If you were a foreigner in Cairo in 1996, you could forget about privacy. You were never alone. Everywhere you went, people would come up and start talking to you. Some of it was just curiosity—about the United States and why I came to live in Egypt. Sometimes people were also trying to drum up business. If a man was a plumber, he’d talk to me for a little while, then he’d let me know if I needed a plumber, he was my guy. No one was ever hostile to me. The people were wonderfully welcoming and often invited me into their homes. These encounters taught me a lot about the country and helped me learn Arabic quickly. Within a few months I was holding basic conversations and felt comfortable with the language after the first year or so.

The more religious people wanted to talk about Islam and invited me to convert. I became a “devout” Muslim by osmosis. I didn’t pray or believe, but in Mit Ouba you had to act Muslim. Language was culture out loud. I learned Arabic the way it was spoken in Mit Ouba.

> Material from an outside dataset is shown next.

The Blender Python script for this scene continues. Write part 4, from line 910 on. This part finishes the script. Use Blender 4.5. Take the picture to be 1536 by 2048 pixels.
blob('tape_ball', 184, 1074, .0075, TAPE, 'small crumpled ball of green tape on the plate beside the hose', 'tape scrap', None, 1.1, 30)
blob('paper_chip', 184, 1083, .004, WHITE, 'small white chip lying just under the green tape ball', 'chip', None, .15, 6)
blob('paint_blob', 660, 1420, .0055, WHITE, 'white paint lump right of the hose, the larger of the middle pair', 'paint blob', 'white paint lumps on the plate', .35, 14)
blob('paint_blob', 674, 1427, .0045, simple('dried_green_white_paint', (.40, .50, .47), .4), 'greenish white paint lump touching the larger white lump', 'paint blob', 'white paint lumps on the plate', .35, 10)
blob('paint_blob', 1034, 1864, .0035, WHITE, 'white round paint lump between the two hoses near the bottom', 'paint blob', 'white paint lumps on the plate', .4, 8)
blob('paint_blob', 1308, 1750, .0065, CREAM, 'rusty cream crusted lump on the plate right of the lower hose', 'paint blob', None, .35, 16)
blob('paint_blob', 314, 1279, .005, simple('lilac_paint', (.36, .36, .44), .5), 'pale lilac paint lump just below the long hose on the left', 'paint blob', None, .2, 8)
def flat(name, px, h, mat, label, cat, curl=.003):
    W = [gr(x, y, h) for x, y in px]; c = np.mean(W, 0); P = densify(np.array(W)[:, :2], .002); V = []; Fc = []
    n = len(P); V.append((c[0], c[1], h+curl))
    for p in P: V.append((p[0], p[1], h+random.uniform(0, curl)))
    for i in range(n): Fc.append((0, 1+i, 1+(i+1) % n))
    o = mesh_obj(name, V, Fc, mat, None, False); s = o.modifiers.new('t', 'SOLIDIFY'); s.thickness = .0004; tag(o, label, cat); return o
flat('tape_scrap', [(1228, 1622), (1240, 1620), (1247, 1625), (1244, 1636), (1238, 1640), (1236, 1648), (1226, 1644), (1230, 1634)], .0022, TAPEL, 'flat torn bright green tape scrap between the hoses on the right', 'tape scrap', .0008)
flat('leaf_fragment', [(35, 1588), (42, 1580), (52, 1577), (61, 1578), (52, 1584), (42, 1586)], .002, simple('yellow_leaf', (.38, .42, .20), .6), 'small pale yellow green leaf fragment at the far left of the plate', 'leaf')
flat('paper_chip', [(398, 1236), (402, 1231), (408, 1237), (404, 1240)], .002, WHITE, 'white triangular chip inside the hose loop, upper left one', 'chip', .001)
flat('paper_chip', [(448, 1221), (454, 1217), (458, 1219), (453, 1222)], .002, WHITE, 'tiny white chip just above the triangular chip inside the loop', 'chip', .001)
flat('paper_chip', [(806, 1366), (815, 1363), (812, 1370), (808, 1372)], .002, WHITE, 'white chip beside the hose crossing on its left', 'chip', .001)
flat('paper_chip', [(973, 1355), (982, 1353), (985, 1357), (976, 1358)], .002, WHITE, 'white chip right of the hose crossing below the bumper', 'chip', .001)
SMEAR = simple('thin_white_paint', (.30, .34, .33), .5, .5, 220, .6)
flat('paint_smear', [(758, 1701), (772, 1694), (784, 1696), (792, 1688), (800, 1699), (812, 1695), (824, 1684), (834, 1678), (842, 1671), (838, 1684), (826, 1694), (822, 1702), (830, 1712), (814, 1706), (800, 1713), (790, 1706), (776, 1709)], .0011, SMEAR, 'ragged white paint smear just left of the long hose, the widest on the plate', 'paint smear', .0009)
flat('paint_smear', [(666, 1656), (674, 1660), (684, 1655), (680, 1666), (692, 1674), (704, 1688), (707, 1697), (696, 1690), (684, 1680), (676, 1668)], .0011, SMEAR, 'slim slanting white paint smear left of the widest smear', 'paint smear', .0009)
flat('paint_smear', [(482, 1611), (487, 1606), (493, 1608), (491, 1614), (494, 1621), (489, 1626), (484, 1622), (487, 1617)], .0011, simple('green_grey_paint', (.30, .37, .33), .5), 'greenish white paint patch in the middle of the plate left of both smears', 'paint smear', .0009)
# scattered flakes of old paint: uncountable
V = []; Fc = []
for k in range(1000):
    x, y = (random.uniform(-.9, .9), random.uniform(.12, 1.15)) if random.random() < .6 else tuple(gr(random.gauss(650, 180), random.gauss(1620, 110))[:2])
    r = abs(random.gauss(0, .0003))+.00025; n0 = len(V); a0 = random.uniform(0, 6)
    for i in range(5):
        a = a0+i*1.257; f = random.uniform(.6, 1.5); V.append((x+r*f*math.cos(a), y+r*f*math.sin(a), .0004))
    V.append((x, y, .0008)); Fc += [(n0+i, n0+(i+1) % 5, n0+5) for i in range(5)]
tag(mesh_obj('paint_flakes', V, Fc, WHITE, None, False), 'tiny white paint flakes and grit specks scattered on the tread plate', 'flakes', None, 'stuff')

Every sentence began with “If Allah wills it” or “By the grace of Allah.” When a shopkeeper wished me
salaam alaikum
, “peace be with you,” I learned to answer with the forced poetry of “and peace be upon
you
, and the mercy of Allah and His blessings.” I mumbled “In the name of Allah” before taking a sip of water. If I hiccupped, I said, “Praise Allah.”

For two years, I almost never spoke to an Egyptian woman, unless she sold bread or vegetables, but even those precious interactions—exchanges of produce and crumpled currency—were limited. There was never any physical contact. No hands on the shoulder, no hugs, and certainly no Parisian-style double kisses between
jeune femme et homme
. Even when the old, veiled woman who sold sprouting onions and parsley from a wet blanket handed me change, I was careful not to touch her fingers. The rules were clear without an explanation. I don’t know what the protocol was for sitting next to a woman. I never sat next to one.